3D scene scripts
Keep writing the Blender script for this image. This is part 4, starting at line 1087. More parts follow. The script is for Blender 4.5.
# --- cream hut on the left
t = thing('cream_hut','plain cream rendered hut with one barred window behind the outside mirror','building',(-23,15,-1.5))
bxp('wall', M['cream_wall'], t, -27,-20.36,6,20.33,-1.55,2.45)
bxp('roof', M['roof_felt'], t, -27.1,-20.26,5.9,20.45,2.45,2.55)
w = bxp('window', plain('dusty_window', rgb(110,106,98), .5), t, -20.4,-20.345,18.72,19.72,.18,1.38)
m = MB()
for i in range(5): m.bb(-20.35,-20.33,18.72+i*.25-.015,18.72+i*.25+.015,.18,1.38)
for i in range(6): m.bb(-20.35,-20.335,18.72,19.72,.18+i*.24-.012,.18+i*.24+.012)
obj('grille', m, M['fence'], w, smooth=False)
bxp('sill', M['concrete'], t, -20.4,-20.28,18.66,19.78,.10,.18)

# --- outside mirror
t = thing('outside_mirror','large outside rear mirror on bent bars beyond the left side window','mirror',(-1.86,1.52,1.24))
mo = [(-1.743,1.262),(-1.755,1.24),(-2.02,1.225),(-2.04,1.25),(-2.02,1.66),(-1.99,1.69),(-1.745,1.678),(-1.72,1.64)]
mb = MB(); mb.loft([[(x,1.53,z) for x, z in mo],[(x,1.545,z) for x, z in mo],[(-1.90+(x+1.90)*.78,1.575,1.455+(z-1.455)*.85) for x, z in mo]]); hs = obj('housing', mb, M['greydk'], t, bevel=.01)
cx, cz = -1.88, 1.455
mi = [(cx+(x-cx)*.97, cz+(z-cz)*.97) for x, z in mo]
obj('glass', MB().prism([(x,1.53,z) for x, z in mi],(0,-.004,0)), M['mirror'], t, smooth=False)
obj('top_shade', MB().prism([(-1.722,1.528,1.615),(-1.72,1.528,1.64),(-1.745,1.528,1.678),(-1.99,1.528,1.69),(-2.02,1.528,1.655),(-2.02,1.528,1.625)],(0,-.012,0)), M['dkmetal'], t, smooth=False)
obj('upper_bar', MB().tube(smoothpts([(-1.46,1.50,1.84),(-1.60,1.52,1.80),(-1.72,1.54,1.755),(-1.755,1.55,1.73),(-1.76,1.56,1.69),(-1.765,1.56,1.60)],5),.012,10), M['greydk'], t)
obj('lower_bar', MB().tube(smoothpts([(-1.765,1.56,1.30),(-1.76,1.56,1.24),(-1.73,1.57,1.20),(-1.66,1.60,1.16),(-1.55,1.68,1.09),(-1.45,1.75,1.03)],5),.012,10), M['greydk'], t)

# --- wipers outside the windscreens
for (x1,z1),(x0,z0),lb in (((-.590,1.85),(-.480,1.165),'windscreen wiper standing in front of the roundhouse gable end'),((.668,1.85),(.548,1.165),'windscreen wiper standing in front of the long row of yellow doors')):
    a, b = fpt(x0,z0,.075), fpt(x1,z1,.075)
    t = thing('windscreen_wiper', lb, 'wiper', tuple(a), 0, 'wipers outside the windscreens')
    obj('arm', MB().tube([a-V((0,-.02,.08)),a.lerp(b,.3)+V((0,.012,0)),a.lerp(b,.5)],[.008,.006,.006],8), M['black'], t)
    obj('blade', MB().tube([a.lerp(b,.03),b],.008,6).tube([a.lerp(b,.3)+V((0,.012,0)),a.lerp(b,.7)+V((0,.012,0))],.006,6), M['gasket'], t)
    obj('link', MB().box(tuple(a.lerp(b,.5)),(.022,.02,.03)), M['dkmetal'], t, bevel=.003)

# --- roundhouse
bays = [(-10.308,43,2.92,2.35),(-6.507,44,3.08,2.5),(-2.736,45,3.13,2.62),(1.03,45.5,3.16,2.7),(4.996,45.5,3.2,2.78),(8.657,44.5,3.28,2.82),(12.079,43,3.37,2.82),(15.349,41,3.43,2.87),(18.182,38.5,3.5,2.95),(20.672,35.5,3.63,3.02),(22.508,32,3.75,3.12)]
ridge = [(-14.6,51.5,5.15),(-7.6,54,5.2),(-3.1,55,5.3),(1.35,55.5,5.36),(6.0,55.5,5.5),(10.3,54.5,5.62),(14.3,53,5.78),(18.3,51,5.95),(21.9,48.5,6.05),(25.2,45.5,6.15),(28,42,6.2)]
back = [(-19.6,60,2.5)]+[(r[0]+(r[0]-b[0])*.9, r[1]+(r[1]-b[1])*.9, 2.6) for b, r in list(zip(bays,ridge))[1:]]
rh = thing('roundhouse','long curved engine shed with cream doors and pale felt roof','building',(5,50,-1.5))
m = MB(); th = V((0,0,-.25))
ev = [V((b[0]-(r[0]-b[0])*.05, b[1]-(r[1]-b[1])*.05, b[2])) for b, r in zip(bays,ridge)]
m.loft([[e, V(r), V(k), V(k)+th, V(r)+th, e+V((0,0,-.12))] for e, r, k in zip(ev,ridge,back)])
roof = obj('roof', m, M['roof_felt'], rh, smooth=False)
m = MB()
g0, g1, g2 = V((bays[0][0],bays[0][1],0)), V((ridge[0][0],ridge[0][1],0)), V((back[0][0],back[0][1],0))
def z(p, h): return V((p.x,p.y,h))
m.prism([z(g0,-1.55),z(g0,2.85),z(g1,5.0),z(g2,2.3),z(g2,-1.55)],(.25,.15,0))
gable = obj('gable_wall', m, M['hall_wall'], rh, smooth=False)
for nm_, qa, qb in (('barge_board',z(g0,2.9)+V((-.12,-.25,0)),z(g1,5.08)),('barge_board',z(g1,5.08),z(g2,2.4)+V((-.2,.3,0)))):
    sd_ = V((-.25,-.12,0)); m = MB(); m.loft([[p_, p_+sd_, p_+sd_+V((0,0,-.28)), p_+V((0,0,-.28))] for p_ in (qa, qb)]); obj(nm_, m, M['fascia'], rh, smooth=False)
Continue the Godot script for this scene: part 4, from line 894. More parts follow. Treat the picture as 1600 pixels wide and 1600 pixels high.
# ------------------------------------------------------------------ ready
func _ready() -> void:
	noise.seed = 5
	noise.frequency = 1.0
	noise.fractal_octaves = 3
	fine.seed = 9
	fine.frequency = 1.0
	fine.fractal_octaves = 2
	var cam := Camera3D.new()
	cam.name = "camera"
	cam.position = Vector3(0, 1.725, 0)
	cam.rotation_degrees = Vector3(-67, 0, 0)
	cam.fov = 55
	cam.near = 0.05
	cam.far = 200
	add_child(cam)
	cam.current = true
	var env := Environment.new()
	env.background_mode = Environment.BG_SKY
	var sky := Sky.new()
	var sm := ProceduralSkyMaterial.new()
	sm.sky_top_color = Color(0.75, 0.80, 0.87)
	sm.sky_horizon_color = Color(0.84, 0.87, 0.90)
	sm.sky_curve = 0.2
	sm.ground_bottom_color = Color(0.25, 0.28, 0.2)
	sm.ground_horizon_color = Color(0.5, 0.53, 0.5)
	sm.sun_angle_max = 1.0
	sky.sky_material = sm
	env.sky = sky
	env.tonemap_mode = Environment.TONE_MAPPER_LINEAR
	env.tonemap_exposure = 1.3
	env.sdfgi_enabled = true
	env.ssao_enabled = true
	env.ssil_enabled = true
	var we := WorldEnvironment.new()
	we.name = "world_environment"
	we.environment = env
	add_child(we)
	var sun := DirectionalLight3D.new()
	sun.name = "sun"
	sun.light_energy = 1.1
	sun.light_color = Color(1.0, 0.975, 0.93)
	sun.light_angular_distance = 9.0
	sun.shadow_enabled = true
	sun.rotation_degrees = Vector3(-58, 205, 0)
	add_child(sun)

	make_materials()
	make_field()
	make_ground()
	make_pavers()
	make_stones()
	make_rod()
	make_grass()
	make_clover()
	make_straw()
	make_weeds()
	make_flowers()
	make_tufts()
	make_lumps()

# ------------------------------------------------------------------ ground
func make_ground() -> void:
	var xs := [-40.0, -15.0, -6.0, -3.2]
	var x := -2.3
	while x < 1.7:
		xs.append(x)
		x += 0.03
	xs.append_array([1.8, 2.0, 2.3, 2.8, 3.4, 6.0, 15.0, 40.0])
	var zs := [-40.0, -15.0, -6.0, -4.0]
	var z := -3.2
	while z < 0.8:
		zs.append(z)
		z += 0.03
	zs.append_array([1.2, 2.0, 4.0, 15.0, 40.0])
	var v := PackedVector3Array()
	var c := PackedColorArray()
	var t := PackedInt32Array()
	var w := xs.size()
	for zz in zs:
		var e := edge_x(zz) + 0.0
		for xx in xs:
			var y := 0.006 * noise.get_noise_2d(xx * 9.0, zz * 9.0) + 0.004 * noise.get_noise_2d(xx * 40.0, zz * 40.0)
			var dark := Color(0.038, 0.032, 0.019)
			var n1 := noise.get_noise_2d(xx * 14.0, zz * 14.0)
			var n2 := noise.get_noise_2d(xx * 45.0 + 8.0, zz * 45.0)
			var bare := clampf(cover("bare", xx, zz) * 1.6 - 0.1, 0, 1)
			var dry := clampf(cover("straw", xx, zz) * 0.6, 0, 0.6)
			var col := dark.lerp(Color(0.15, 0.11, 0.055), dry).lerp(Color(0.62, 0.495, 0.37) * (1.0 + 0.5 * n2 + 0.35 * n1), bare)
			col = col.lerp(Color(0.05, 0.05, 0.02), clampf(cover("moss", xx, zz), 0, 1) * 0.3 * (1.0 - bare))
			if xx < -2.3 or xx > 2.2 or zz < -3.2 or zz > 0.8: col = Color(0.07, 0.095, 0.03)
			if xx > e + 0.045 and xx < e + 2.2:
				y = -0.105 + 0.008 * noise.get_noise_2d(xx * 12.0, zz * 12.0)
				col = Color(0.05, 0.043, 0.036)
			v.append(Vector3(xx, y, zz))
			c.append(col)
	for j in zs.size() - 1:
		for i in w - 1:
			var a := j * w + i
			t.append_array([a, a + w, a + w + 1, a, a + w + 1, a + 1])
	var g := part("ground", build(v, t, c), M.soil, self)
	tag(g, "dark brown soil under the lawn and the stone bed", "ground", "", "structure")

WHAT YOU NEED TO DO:
Using the data above, repeat exactly the lines that begin at the line with "Continue the Godot" and end at the line with "make_lumps()", both ends included.

RESULT:
Continue the Godot script for this scene: part 4, from line 894. More parts follow. Treat the picture as 1600 pixels wide and 1600 pixels high.
# ------------------------------------------------------------------ ready
func _ready() -> void:
	noise.seed = 5
	noise.frequency = 1.0
	noise.fractal_octaves = 3
	fine.seed = 9
	fine.frequency = 1.0
	fine.fractal_octaves = 2
	var cam := Camera3D.new()
	cam.name = "camera"
	cam.position = Vector3(0, 1.725, 0)
	cam.rotation_degrees = Vector3(-67, 0, 0)
	cam.fov = 55
	cam.near = 0.05
	cam.far = 200
	add_child(cam)
	cam.current = true
	var env := Environment.new()
	env.background_mode = Environment.BG_SKY
	var sky := Sky.new()
	var sm := ProceduralSkyMaterial.new()
	sm.sky_top_color = Color(0.75, 0.80, 0.87)
	sm.sky_horizon_color = Color(0.84, 0.87, 0.90)
	sm.sky_curve = 0.2
	sm.ground_bottom_color = Color(0.25, 0.28, 0.2)
	sm.ground_horizon_color = Color(0.5, 0.53, 0.5)
	sm.sun_angle_max = 1.0
	sky.sky_material = sm
	env.sky = sky
	env.tonemap_mode = Environment.TONE_MAPPER_LINEAR
	env.tonemap_exposure = 1.3
	env.sdfgi_enabled = true
	env.ssao_enabled = true
	env.ssil_enabled = true
	var we := WorldEnvironment.new()
	we.name = "world_environment"
	we.environment = env
	add_child(we)
	var sun := DirectionalLight3D.new()
	sun.name = "sun"
	sun.light_energy = 1.1
	sun.light_color = Color(1.0, 0.975, 0.93)
	sun.light_angular_distance = 9.0
	sun.shadow_enabled = true
	sun.rotation_degrees = Vector3(-58, 205, 0)
	add_child(sun)

	make_materials()
	make_field()
	make_ground()
	make_pavers()
	make_stones()
	make_rod()
	make_grass()
	make_clover()
	make_straw()
	make_weeds()
	make_flowers()
	make_tufts()
	make_lumps()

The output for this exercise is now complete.